The researcher/practitioner divide

A few aspects of the machine learning world really underscore how nascent of a field it is. First, stuff changes fast! New algorithms, new datasets, new ideas — it’s hard to keep track of. I recommend the Roboflow blog for the latest developments in ML image recognition, if you can endure the product marketing.

Second, lots of ML open-source code was clearly made by researchers, not practitioners. By this, I mean: it’s poorly documented, it’s hard to deploy, it makes backwards incompatible changes at a moment’s notice, it doesn’t use particularly beautiful Python, it doesn’t even have proper release numbers.

Here I don’t mean to pass judgment, because clearly having access to open-source code is very valuable in itself, and I’m grateful for that.

I’m also fondly reminded of when, in the early days of Django, I refused to do an actual release, saying “If people want to use it, they can just use the SVN checkout.” I’m older (and a bit more boring?) now.

Putting models in production

Relatedly, that brings me to deployment.
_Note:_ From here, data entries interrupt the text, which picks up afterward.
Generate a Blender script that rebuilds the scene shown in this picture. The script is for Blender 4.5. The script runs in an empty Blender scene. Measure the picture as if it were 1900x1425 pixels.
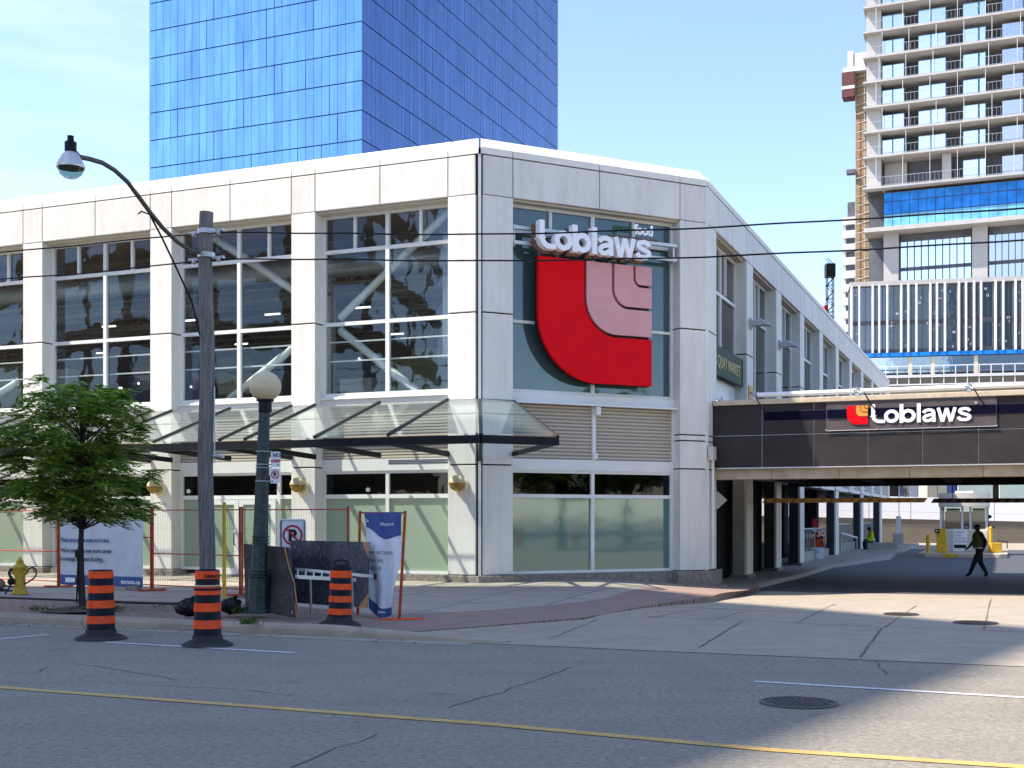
import bpy, bmesh, math, random
from mathutils import Vector, Matrix
random.seed(7)
S = bpy.context.scene
COL = S.collection
# ------------------------------------------------------------------ camera, sky, sun, exposure
cam = bpy.data.cameras.new("camera"); cam_ob = bpy.data.objects.new("camera", cam); COL.objects.link(cam_ob)
CH = 1.67                       # eye height
cam_ob.location = (0, 0, CH); cam_ob.rotation_euler = (math.radians(90), 0, 0)
cam.sensor_width = 36; cam.lens = 2259/1900*36; cam.shift_y = 247.5/1900
cam.clip_start = .1; cam.clip_end = 3000
S.camera = cam_ob
SUN_EL = math.radians(54)
sx_, sy_ = 1.0, 0.14            # horizontal travel of the sunlight
n_ = math.hypot(sx_, sy_); sx_ /= n_; sy_ /= n_
travel = Vector((sx_*math.cos(SUN_EL), sy_*math.cos(SUN_EL), -math.sin(SUN_EL)))
sun = bpy.data.lights.new("sun", 'SUN'); sun.energy = 3.9; sun.angle = math.radians(.7); sun.color = (1, .91, .79)
sun_ob = bpy.data.objects.new("sun", sun); COL.objects.link(sun_ob)
sun_ob.rotation_euler = travel.to_track_quat('-Z', 'Y').to_euler(); sun_ob.location = (-30, 0, 60)
W = bpy.data.worlds.new("World"); S.world = W; W.use_nodes = True
nt = W.node_tree; nt.nodes.clear()
out = nt.nodes.new('ShaderNodeOutputWorld'); bg = nt.nodes.new('ShaderNodeBackground')
sky = nt.nodes.new('ShaderNodeTexSky'); sky.sky_type = 'NISHITA'; sky.sun_disc = False
sky.sun_elevation = SUN_EL
sky.sun_rotation = math.atan2(-sx_, -sy_)   # direction towards the sun, from +Y clockwise
sky.air_density = 1.0; sky.dust_density = .3; sky.ozone_density = 1.6; sky.altitude = 0
bg.inputs[1].default_value = .132
# thin cloud streaks mixed into the sky
tc = nt.nodes.new('ShaderNodeTexCoord')
mp = nt.nodes.new('ShaderNodeMapping'); mp.inputs['Scale'].default_value = (1.2, 1.2, 5.5); mp.inputs['Rotation'].default_value = (0, .18, 0)
mp.inputs['Location'].default_value = (.35, .1, -.55)
nz = nt.nodes.new('ShaderNodeTexNoise'); nz.inputs['Scale'].default_value = 1.5; nz.inputs['Detail'].default_value = 7; nz.inputs['Roughness'].default_value = .52
cr = nt.nodes.new('ShaderNodeValToRGB'); cr.color_ramp.elements[0].position = .46; cr.color_ramp.elements[1].position = .80
cr.color_ramp.elements[0].color = (0, 0, 0, 1); cr.color_ramp.elements[1].color = (.6, .6, .6, 1)
sep = nt.nodes.new('ShaderNodeSeparateXYZ')
mr = nt.nodes.new('ShaderNodeMapRange'); mr.inputs[1].default_value = .02; mr.inputs[2].default_value = -.42; mr.inputs[3].default_value = 0.0; mr.inputs[4].default_value = 1
mu = nt.nodes.new('ShaderNodeMath'); mu.operation = 'MULTIPLY'
mx = nt.nodes.new('ShaderNodeMixRGB'); mx.inputs[2].default_value = (5.9, 6.05, 6.5, 1)
hz = nt.nodes.new('ShaderNodeMixRGB'); hz.blend_type = 'MULTIPLY'; hz.inputs[0].default_value = 1; hz.inputs[2].default_value = (.955, .93, 1.05, 1)
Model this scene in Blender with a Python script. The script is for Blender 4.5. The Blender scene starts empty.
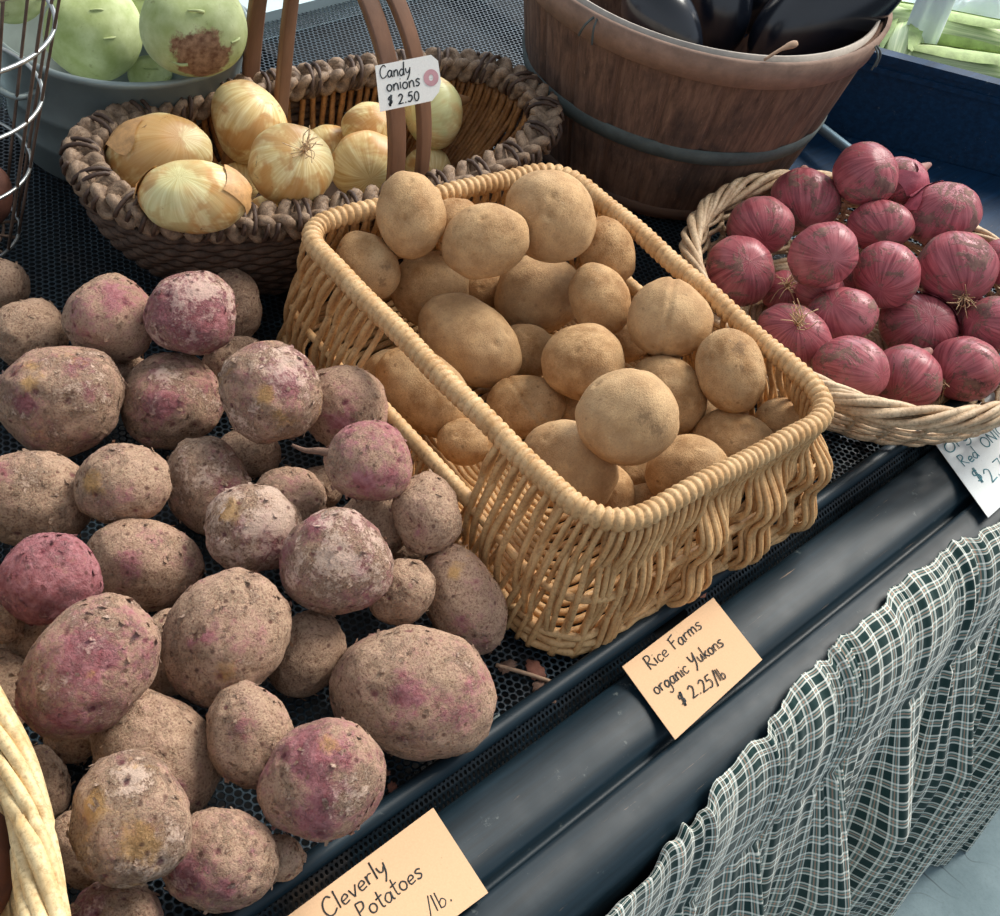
import bpy, bmesh, math, random
import numpy as np
from mathutils import Vector, Matrix, noise
random.seed(7); np.random.seed(7)
PI = math.pi; DZ = 0.85; F = 1400.0; H = 0.72
C = bpy.context.scene.collection
sc = bpy.context.scene
# ------------------------------------------------------------------ camera
def nrm(v): v = np.array(v, float); return v/np.linalg.norm(v)
AX = nrm((1700, -938, F)); dn = np.array((-360, 1438, F), float); dn = nrm(dn-AX*AX.dot(dn)); AZ = -dn; AY = np.cross(AZ, AX)
W = np.array([AX, AY, AZ])                      # rows: world axes in camera space (x right, y down, z forward)
CAM = np.array((0, 0, H+DZ))
def ray(px, py): return W @ np.array((px-500, py-458, F))
def P(px, py, h=0):                             # point of the place at height h above the deck
    r = ray(px, py); t = (h-H)/r[2]; return np.array((r[0]*t, r[1]*t, h+DZ))
RIGHT, DOWN, FWD = W[:, 0], W[:, 1], W[:, 2]
cam = bpy.data.cameras.new('camera'); co = bpy.data.objects.new('camera', cam); C.objects.link(co)
cam.lens = F/1000*36; cam.sensor_width = 36; cam.sensor_fit = 'HORIZONTAL'; cam.clip_start = .02
M = Matrix([[RIGHT[i], -DOWN[i], -FWD[i], CAM[i]] for i in range(3)]+[[0, 0, 0, 1]])
co.matrix_world = M; sc.camera = co
# ------------------------------------------------------------------ helpers
def col(h, k=1.0):
    h = h.lstrip('#'); out = []
    for i in (0, 2, 4):
        c = int(h[i:i+2], 16)/255; out.append(min(1, (c/12.92 if c <= .04045 else ((c+.055)/1.055)**2.4)*k))
    return (*out, 1)
def tag(o, label=None, cat=None, group=None, kind=None):
    if label: o['label'] = label
    if cat: o['category'] = cat
    if group: o['group'] = group
    if kind: o['kind'] = kind
    return o
def empty(name, loc, label, cat, group=None):
    o = bpy.data.objects.new(name, None); C.objects.link(o); o.location = loc; o.empty_display_size = .02
    return tag(o, label, cat, group)
def obj(name, v, f, mat, parent=None, smooth=True, loc=None, uv=None, attr=None):
    """one mesh object; v in world metres; loc = origin"""
    v = np.asarray(v, float); base = np.zeros(3)
    if parent is not None: base = np.array(parent.location) if parent.parent is None else np.array(parent.location)+np.array(parent.parent.location)
    org = np.array(loc, float) if loc is not None else (base if parent is not None else np.zeros(3))
    me = bpy.data.meshes.new(name); me.from_pydata((v-org).tolist(), [], f if isinstance(f, list) else f.tolist())
    if mat: me.materials.append(mat)
    if smooth: me.polygons.foreach_set('use_smooth', [True]*len(me.polygons))
    if uv is not None:
        L = me.uv_layers.new(name='UVMap'); idx = np.zeros(len(me.loops), int); me.loops.foreach_get('vertex_index', idx)
        L.data.foreach_set('uv', np.asarray(uv, float)[idx].ravel())
    if attr is not None:
        A_ = me.attributes.new('marks', 'FLOAT_COLOR', 'POINT'); A_.data.foreach_set('color', np.asarray(attr, np.float32).ravel())
    o = bpy.data.objects.new(name, me); C.objects.link(o); o.location = org-base
    if parent is not None: o.parent = parent
    return o
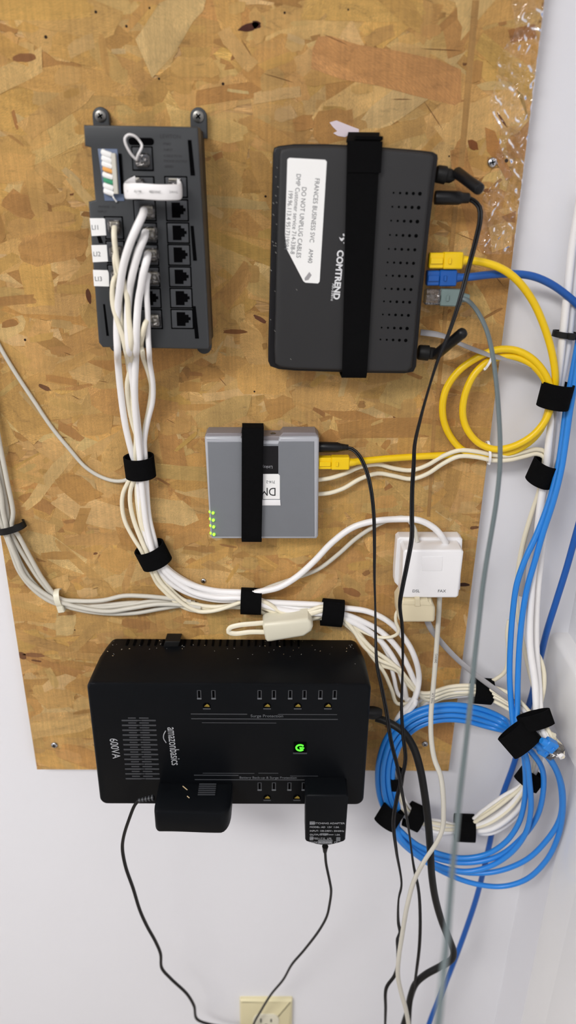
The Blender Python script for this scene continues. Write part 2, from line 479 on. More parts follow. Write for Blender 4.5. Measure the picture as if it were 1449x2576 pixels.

We’re still in the Wild West days of deploying ML models. Roughly 99.9% of documentation for any given deep-learning code is about the fun stuff, like training, but deploying is nearly always an afterthought (if it even is a thought).

The single thing I most want to see some company build: an easy way to deploy models on GPUs.

But this is all kind of OK, because as a web developer I’m completely comfortable building websites and APIs. A nice upshot here is: skills transfer. You might not have any experience in ML, but there’s a good chance some of your other programming experience is still useful. Which brings me to:

Internal tools

Obviously, one of the most important things for a machine-learning system is the training data. The more, the better. The more diverse, the better.

One of the best things we’ve done in this project was to build a bespoke training-data-management system, specifically for music notation. Sure, many image annotation products are on the market — I tried dozens of them — but at the end of the day, none are as good as the system you craft precisely for your own needs.

This has helped us stay nimble through the inevitable twists and turns of a long-term project. Data-model adjustments, wild experiments, changes to our approach: all were no problem because we built our own system, whereas using a third-party tool would have severely constrained us.

I’m not sure how far this advice generalizes for the common case. But if your team has web development capability, keep in mind this could give you a solid advantage when it comes to managing training data.

Closing thought

All in all, I’ve found this project to be one of the most interesting and intellectually rewarding of my career. Fortunately, it’s just getting started — there’s more training data to get, more models to train, more types of notation to support, more edge cases to handle. We’ll post updates to the Soundslice blog as the system improves.